Start

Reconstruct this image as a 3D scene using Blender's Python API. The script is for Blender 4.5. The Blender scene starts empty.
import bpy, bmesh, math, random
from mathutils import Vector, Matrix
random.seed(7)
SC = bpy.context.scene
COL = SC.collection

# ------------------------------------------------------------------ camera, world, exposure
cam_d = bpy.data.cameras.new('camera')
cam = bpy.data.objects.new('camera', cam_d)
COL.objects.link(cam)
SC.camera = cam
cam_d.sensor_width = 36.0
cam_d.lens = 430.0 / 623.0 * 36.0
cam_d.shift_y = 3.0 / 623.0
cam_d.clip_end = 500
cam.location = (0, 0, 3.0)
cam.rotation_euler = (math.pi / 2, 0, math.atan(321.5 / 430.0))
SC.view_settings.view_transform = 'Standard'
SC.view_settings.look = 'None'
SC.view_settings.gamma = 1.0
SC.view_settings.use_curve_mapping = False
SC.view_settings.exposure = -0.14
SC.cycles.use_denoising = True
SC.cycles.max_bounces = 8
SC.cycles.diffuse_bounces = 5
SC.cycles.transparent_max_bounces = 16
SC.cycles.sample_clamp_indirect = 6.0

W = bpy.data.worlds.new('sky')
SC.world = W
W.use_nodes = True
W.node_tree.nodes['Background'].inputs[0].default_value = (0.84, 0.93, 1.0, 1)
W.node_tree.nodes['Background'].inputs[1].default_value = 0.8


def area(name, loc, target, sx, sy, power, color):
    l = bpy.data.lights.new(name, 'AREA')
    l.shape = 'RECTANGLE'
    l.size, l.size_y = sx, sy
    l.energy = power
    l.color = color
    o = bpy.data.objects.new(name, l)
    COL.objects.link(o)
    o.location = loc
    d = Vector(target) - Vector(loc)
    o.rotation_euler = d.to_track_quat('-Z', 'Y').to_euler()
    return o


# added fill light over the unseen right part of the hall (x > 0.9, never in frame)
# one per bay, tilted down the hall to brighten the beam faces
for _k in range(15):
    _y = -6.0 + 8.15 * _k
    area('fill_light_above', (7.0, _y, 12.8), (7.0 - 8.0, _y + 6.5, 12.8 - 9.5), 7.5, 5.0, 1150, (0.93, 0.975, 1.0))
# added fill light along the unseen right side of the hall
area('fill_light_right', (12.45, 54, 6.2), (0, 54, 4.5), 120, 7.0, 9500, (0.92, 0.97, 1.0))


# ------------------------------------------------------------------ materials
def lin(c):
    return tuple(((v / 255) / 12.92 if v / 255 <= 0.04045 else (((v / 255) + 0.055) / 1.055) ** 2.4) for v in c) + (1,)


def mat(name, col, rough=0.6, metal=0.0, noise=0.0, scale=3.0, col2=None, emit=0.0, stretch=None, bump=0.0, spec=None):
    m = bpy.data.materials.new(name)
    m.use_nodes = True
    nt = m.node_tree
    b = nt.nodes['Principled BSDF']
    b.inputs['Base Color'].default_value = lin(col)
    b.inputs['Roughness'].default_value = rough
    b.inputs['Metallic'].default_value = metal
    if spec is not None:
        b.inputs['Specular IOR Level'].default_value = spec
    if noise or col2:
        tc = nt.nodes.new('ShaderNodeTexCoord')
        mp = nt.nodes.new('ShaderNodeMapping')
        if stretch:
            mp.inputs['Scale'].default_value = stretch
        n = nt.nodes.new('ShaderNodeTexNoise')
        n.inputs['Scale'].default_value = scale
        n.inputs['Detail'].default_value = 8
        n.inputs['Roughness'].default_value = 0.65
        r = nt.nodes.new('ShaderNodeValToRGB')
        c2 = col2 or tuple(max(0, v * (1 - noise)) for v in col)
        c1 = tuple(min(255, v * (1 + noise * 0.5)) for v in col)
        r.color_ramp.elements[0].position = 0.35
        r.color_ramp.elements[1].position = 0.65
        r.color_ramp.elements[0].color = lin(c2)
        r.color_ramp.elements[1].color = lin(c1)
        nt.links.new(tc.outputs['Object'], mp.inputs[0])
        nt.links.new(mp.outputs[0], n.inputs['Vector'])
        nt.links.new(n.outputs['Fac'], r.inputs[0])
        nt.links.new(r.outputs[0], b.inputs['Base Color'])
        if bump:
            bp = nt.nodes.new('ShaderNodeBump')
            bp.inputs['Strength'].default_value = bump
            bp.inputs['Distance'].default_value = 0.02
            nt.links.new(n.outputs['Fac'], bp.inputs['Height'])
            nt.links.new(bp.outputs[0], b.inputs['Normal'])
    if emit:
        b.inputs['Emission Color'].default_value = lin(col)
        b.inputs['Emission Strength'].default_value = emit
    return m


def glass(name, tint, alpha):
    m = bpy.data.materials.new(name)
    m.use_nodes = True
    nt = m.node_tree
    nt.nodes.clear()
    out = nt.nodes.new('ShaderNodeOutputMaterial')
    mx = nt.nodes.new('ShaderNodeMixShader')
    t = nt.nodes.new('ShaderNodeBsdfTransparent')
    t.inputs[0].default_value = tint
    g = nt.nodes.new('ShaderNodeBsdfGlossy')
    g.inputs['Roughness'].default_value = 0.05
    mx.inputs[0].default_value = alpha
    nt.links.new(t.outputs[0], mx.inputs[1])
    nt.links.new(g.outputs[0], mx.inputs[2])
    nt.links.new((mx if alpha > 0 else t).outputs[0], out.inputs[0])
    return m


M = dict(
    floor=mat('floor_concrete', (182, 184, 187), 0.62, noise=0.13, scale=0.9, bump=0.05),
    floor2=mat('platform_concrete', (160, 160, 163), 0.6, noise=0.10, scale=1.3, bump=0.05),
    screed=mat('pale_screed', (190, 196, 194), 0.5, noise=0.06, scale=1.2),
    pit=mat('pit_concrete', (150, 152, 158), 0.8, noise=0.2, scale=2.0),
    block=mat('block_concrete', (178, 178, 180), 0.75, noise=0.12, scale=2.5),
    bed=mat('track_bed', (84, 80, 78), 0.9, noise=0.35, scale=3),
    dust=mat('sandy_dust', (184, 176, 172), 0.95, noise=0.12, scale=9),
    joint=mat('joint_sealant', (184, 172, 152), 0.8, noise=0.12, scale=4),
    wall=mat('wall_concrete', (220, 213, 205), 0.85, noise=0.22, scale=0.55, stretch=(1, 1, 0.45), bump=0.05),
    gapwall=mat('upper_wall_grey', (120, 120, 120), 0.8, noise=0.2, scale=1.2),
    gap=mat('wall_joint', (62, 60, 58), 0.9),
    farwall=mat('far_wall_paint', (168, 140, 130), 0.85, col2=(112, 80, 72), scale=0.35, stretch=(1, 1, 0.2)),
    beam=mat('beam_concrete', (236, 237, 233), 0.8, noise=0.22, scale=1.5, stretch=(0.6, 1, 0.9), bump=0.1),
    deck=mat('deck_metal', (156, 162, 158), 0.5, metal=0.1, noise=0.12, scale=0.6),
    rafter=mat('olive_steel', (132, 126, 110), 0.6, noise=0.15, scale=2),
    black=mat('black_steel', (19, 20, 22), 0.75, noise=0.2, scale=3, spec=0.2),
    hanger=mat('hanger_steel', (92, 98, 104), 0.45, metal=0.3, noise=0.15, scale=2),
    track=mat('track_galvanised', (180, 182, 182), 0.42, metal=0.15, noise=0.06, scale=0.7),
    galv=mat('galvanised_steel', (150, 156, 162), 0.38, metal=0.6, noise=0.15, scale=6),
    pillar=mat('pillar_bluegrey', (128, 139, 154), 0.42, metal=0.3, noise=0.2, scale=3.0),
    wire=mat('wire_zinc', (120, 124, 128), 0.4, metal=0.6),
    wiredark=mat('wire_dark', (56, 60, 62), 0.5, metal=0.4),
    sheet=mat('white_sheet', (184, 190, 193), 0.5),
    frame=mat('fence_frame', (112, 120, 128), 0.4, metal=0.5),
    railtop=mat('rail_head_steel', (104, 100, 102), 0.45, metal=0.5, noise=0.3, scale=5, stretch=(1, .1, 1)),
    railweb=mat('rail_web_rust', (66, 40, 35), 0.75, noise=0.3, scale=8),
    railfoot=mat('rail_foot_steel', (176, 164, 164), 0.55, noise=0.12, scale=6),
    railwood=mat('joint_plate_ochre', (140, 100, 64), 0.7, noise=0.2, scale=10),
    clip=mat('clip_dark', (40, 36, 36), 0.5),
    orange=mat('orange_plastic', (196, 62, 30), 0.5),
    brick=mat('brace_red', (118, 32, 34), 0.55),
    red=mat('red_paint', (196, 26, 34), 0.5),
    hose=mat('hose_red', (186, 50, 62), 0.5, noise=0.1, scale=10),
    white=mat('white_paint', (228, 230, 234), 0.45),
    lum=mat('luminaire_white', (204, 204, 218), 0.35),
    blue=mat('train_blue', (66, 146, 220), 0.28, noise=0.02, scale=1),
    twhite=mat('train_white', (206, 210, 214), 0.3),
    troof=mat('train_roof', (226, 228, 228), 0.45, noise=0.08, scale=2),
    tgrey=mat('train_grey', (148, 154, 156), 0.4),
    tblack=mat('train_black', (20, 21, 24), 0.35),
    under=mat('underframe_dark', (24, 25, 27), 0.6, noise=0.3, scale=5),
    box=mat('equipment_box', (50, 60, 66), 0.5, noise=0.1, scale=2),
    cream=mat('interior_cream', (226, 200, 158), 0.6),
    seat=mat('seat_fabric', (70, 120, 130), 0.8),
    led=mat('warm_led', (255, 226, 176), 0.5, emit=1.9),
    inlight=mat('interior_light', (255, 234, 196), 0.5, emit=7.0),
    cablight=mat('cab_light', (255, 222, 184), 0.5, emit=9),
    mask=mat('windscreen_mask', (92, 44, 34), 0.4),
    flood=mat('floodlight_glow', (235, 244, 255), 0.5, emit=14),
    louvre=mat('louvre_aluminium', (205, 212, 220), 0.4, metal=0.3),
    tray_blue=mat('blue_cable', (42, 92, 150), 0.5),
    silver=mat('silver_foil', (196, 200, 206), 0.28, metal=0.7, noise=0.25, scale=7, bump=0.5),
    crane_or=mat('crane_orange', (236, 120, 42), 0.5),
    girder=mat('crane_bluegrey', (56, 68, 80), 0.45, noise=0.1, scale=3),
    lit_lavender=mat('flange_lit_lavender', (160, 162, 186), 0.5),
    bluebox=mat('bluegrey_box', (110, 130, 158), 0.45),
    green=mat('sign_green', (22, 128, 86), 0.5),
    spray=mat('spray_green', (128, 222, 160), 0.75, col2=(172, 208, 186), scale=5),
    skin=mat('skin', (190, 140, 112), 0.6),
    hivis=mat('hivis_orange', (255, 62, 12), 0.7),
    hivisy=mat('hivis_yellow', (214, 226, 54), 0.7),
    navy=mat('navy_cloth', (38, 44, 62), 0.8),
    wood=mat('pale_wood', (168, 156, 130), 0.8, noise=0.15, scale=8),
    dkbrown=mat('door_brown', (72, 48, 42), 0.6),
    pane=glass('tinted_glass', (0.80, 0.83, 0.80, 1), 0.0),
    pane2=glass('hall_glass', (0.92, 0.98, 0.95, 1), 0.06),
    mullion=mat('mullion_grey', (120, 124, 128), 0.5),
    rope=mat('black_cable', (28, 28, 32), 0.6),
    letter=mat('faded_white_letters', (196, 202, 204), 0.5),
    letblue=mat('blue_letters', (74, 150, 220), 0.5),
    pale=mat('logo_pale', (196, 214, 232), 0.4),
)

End

▶ [OBJECTIVE] Starting at the first line of the listing, retype every line up to and including the one with "COL = SC.collection".

▶ [RESULT OF THE TASK]
Reconstruct this image as a 3D scene using Blender's Python API. The script is for Blender 4.5. The Blender scene starts empty.
import bpy, bmesh, math, random
from mathutils import Vector, Matrix
random.seed(7)
SC = bpy.context.scene
COL = SC.collection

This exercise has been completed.